Erdoğan ist Favorit und könnte bleiben
Die Welt-Kolumne
Recep Tayyip Erdoğan ist das Erfolgsmodell des nationalistischen Demagogen schlechthin, notiert die Washington Post. Jetzt geht er als Favorit in die Stichwahl. Der große Umschwung im ersten Wahlgang, von dem die vereinigte Opposition geträumt hatte, ist ausgeblieben. Ein Erfolg für den Sozialdemokraten Kemal Kılıçdaroğlu ist nicht unmöglich, aber schwierig, urteilt der Türkeiexperte Kenan Güngör, der selbst den Optimismus der Erdoğan-Gegner geteilt hatte. Viele Oppositionelle sind demotiviert, auch wegen der Mehrheit des Regierungslagers im Parlament.
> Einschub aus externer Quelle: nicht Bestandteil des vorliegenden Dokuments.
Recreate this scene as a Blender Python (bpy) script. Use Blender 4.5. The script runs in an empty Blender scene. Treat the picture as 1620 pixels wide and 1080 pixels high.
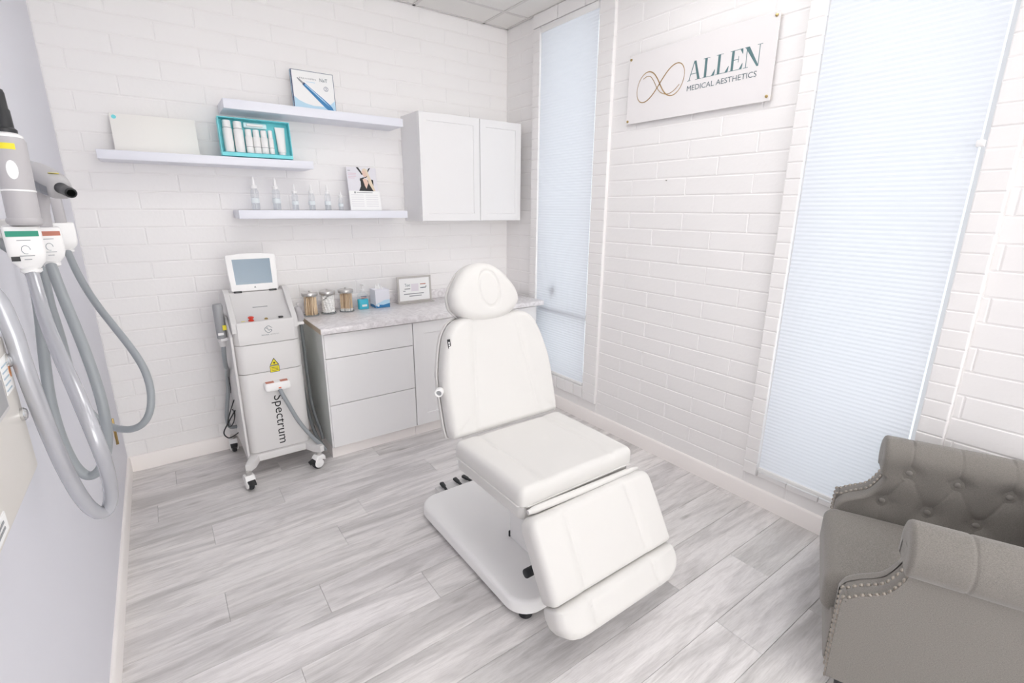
import bpy, bmesh, math, random
from mathutils import Vector, Matrix, Quaternion

random.seed(7)
scene = bpy.context.scene
COL = scene.collection
PI = math.pi

# ------------------------------------------------------------------ camera
cam_data = bpy.data.cameras.new('camera')
cam = bpy.data.objects.new('camera', cam_data)
COL.objects.link(cam)
cam_data.sensor_fit = 'HORIZONTAL'
cam_data.sensor_width = 36.0
cam_data.lens = 769.013 / 1620.0 * 36.0
cam_data.clip_start = 0.02
RIGHT = Vector((0.81033835, -0.58593056, 0.00609361))
DOWN = Vector((-0.14880037, -0.21582616, -0.96502721))
FWD = Vector((0.5667541, 0.78109183, -0.2620789))
m = Matrix.Identity(4)
for i in range(3):
    m[i][0] = RIGHT[i]; m[i][1] = -DOWN[i]; m[i][2] = -FWD[i]
m[0][3], m[1][3], m[2][3] = -2.66156466, -3.76216926, 1.67114039
cam.matrix_world = m
scene.camera = cam

# ------------------------------------------------------------------ world, lights, exposure
scene.view_settings.view_transform = 'Standard'
scene.view_settings.look = 'None'
scene.view_settings.gamma = 1.0
scene.view_settings.use_curve_mapping = False
scene.view_settings.exposure = -0.03
scene.cycles.transparent_max_bounces = 32
scene.cycles.diffuse_bounces = 8
scene.cycles.max_bounces = 16

world = bpy.data.worlds.new('overcast_sky')
world.use_nodes = True
scene.world = world
bg = world.node_tree.nodes['Background']
bg.inputs['Color'].default_value = (0.95, 0.975, 1.0, 1)
bg.inputs['Strength'].default_value = 1.3

def area_light(name, loc, sx, sy, power, color=(1.0, 0.995, 0.99)):
    l = bpy.data.lights.new(name, 'AREA')
    l.shape = 'RECTANGLE'; l.size = sx; l.size_y = sy
    l.energy = power; l.color = color
    o = bpy.data.objects.new(name, l)
    o.location = loc
    COL.objects.link(o)
    return o
# ceiling troffers (above and behind the frame), set just under the tiles
area_light('ceiling_troffer', (-2.05, -2.0, 3.085), 0.6, 1.2, 9)
area_light('ceiling_troffer', (-0.80, -2.2, 3.085), 0.6, 1.2, 9)
area_light('ceiling_troffer', (-2.05, -4.0, 3.085), 0.6, 1.2, 6)
area_light('ceiling_troffer', (-0.85, -4.3, 3.085), 0.6, 1.2, 6)
# added unseen fill lamp, bounced off the white wall behind the camera
fl = area_light('bounce_fill', (-1.6, -6.0, 1.6), 0.6, 0.6, 205, (1.0, 1.0, 1.0))
fl.data.spread = math.radians(115)
fl.rotation_euler = Vector((-0.06, -1.0, -0.06)).to_track_quat('-Z', 'Y').to_euler()

# ------------------------------------------------------------------ materials
def lin(c):
    return c / 12.92 if c <= 0.04045 else ((c + 0.055) / 1.055) ** 2.4
def rgb(r, g, b):
    return (lin(r / 255), lin(g / 255), lin(b / 255), 1)

MATS = {}
def mat(name, color, rough=0.5, metal=0.0, bump=0.0, bscale=200.0, coat=0.0, sheen=0.0, spec=0.5, var=0.0, vscale=8.0, detail=3.0):
    if name in MATS: return MATS[name]
    mt = bpy.data.materials.new(name); mt.use_nodes = True
    nt = mt.node_tree; b = nt.nodes['Principled BSDF']
    b.inputs['Base Color'].default_value = color
    b.inputs['Roughness'].default_value = rough
    b.inputs['Metallic'].default_value = metal
    b.inputs['Coat Weight'].default_value = coat
    b.inputs['Sheen Weight'].default_value = sheen
    b.inputs['Specular IOR Level'].default_value = spec
    tc = nt.nodes.new('ShaderNodeTexCoord')
    n = nt.nodes.new('ShaderNodeTexNoise')
    n.inputs['Scale'].default_value = vscale; n.inputs['Detail'].default_value = 3
    nt.links.new(tc.outputs['Object'], n.inputs['Vector'])
    if var > 0:
        mx = nt.nodes.new('ShaderNodeMix'); mx.data_type = 'RGBA'
        mx.inputs[6].default_value = color
        mx.inputs[7].default_value = (color[0] * (1 - var), color[1] * (1 - var), color[2] * (1 - var), 1)
        nt.links.new(n.outputs['Fac'], mx.inputs[0])
        nt.links.new(mx.outputs[2], b.inputs['Base Color'])
    if bump > 0:
        n2 = nt.nodes.new('ShaderNodeTexNoise')
        n2.inputs['Scale'].default_value = bscale; n2.inputs['Detail'].default_value = detail
        nt.links.new(tc.outputs['Object'], n2.inputs['Vector'])
        bp = nt.nodes.new('ShaderNodeBump'); bp.inputs['Strength'].default_value = bump
        bp.inputs['Distance'].default_value = 0.002
        nt.links.new(n2.outputs['Fac'], bp.inputs['Height'])
        nt.links.new(bp.outputs['Normal'], b.inputs['Normal'])
    MATS[name] = mt
    return mt

brick_m = mat('painted_block', rgb(242, 240, 239), 0.62, bump=0.35, bscale=45, spec=0.3)
mortar_m = mat('painted_mortar', rgb(241, 239, 238), 0.7, bump=0.4, bscale=60, spec=0.3)
leftwall_m = mat('cool_wall_paint', rgb(226, 226, 233), 0.5, bump=0.08, bscale=120, spec=0.35)
ceil_m = mat('ceiling_tile_board', rgb(238, 236, 233), 0.9, bump=0.6, bscale=170, var=0.10, vscale=160, spec=0.1)
grid_m = mat('ceiling_grid_paint', rgb(214, 211, 209), 0.5)
base_m = mat('baseboard_paint', rgb(248, 243, 240), 0.45)
white_lam = mat('white_laminate', rgb(235, 234, 234), 0.35, spec=0.4)
gap_m = mat('cabinet_carcass', rgb(120, 122, 120), 0.6)
side_m = mat('grey_carcass_panel', rgb(222, 225, 221), 0.55)
shelf_m = mat('shelf_lacquer', rgb(231, 232, 240), 0.35)
chip_m = mat('particle_edge', rgb(206, 190, 168), 0.8, var=0.2, vscale=150)
leather = mat('white_vinyl', rgb(219, 217, 214), 0.5, bump=0.10, bscale=420, spec=0.2)
plastic_w = mat('white_plastic', rgb(242, 241, 240), 0.35)
plastic_g = mat('light_grey_enamel', rgb(216, 214, 213), 0.4)
plastic_d = mat('grey_enamel_band', rgb(204, 203, 202), 0.42)
hand_g = mat('grey_handpiece_plastic', rgb(182, 179, 181), 0.4)
scan_g = mat('mid_grey_plastic', rgb(160, 161, 163), 0.42)
black_m = mat('black_plastic', rgb(38, 39, 41), 0.38)
rubber = mat('black_rubber', rgb(40, 42, 45), 0.55)
hose_m = mat('grey_hose', rgb(148, 153, 156), 0.33, bump=0.1, bscale=300, spec=0.5)
hose_lit = mat('highlit_grey_hose', rgb(184, 185, 190), 0.24, metal=0.35)  # grey hose with its bright highlight put into the base colour
steel = mat('brushed_steel', rgb(206, 204, 201), 0.3, metal=0.85)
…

Vor 20 Jahren war Erdoğan noch als proeuropäischer Islamist ans Ruder gekommen. Die Todesstrafe wurde abgeschafft und die kurdische Sprache zugelassen. Mit der Einführung eines Präsidialsystems begann der Umbau zu einem System, das Politikwissenschaftler als "elektorale Autokratie" bezeichnen. Wahlerfolge und Referenden wurden zur Zerstörung des demokratischen Spielraums eingesetzt.